## Written request:
From the listing below, copy every line with the word "scene".

— Start of Given data —

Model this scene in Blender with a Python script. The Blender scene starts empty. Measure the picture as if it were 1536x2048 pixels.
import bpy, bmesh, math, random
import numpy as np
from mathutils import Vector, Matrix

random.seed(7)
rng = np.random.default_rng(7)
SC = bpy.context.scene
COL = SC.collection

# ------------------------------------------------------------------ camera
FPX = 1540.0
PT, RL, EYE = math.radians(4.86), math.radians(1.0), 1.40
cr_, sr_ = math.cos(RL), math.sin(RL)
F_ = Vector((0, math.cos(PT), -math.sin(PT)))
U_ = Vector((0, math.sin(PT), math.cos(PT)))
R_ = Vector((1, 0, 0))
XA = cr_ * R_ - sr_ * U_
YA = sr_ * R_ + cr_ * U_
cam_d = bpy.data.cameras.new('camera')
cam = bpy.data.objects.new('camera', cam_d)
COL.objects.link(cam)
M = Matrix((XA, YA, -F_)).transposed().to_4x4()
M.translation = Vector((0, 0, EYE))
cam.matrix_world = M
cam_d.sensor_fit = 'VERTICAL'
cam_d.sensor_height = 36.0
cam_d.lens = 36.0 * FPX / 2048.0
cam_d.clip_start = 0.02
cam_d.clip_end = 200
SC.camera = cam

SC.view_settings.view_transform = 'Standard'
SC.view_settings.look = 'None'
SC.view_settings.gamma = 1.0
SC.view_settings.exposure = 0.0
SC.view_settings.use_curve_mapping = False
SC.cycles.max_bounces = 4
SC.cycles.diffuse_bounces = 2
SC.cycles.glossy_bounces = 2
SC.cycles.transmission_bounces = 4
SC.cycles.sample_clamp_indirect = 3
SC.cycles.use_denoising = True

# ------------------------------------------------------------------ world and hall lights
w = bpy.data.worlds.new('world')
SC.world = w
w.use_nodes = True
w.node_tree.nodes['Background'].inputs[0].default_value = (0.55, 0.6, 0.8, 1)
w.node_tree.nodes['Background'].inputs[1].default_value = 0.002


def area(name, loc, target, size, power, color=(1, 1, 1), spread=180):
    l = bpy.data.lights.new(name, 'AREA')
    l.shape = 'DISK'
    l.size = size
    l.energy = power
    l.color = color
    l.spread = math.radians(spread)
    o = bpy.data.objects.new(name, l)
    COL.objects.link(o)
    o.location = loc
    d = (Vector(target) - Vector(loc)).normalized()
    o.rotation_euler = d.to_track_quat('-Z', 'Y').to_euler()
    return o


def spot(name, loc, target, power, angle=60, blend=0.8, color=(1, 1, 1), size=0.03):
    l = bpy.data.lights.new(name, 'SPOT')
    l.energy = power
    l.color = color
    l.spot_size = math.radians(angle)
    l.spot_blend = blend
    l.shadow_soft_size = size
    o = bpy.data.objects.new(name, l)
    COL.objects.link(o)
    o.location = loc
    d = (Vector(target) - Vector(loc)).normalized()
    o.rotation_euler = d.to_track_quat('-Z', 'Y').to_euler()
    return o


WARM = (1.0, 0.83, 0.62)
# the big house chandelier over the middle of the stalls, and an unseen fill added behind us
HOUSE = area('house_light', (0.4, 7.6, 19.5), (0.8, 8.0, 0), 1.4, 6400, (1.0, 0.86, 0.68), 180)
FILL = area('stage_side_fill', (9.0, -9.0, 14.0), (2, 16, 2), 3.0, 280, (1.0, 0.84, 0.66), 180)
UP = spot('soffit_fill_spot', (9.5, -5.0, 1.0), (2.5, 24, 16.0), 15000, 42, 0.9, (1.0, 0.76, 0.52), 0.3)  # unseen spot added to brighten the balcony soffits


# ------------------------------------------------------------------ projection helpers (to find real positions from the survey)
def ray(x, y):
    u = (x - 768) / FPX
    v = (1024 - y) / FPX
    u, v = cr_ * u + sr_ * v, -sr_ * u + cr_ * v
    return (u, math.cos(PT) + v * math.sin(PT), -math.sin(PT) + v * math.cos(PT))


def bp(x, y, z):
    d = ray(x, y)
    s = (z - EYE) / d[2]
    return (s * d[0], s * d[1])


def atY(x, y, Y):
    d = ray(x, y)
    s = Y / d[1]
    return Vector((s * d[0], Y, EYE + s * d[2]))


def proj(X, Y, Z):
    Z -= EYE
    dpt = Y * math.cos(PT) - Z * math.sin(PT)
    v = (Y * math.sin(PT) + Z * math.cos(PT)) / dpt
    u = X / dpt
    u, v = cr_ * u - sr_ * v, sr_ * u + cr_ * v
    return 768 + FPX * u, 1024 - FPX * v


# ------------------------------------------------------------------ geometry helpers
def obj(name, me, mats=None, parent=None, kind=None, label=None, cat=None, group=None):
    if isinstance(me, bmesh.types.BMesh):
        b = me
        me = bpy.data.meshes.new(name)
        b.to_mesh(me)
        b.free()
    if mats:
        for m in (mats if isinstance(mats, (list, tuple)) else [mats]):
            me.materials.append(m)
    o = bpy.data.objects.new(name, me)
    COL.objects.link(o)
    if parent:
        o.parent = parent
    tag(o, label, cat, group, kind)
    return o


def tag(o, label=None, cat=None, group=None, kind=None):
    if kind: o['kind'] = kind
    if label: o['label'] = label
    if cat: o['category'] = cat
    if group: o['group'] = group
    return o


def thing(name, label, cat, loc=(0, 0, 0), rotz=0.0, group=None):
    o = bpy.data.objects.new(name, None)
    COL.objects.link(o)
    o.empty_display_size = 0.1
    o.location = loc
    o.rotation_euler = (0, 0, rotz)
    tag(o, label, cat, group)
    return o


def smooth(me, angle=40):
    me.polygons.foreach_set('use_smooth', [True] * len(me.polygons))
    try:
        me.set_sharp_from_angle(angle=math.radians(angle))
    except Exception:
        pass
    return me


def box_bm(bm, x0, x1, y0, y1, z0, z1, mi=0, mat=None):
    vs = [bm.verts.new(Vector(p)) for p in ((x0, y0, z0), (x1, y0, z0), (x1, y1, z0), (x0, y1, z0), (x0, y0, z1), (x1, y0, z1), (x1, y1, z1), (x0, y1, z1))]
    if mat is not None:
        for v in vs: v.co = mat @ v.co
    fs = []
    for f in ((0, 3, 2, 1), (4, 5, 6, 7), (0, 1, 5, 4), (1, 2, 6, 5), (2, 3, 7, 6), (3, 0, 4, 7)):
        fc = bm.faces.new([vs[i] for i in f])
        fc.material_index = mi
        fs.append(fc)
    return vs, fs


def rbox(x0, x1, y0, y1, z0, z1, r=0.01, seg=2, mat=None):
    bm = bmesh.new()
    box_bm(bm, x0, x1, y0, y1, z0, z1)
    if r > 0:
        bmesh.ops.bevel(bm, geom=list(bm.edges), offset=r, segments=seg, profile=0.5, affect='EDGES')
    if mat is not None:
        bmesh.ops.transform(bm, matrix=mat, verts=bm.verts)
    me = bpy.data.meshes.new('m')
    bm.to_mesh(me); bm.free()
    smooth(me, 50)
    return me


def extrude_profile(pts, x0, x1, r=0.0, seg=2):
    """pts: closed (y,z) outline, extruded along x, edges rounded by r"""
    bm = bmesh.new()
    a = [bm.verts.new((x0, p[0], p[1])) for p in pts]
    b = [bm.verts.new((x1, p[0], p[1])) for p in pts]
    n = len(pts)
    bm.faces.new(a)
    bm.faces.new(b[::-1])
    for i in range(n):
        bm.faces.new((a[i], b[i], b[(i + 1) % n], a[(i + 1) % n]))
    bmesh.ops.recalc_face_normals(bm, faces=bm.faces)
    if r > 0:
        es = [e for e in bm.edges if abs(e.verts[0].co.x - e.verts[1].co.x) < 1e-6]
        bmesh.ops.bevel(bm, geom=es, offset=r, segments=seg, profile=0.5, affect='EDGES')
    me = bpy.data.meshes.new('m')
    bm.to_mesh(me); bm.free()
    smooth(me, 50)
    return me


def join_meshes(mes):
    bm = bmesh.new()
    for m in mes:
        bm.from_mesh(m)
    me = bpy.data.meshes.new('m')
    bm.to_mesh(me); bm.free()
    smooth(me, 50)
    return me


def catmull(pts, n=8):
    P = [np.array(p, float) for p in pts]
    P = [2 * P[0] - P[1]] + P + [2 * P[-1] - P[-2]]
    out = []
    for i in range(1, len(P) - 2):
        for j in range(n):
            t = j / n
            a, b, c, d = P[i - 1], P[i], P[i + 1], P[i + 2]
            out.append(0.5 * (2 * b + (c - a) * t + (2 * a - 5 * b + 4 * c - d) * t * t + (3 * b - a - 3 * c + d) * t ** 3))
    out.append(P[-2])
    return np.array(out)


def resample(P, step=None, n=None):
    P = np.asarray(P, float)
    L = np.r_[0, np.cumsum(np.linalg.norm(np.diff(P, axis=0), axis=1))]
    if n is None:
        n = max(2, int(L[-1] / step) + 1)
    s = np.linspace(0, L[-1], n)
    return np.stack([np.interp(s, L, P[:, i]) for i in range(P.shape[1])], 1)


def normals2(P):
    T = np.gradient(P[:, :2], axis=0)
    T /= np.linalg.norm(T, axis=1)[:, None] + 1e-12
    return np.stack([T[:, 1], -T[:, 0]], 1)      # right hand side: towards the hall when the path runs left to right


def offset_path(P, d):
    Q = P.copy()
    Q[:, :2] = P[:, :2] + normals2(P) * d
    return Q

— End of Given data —

## Result of this exercise:
Model this scene in Blender with a Python script. The Blender scene starts empty. Measure the picture as if it were 1536x2048 pixels.
SC = bpy.context.scene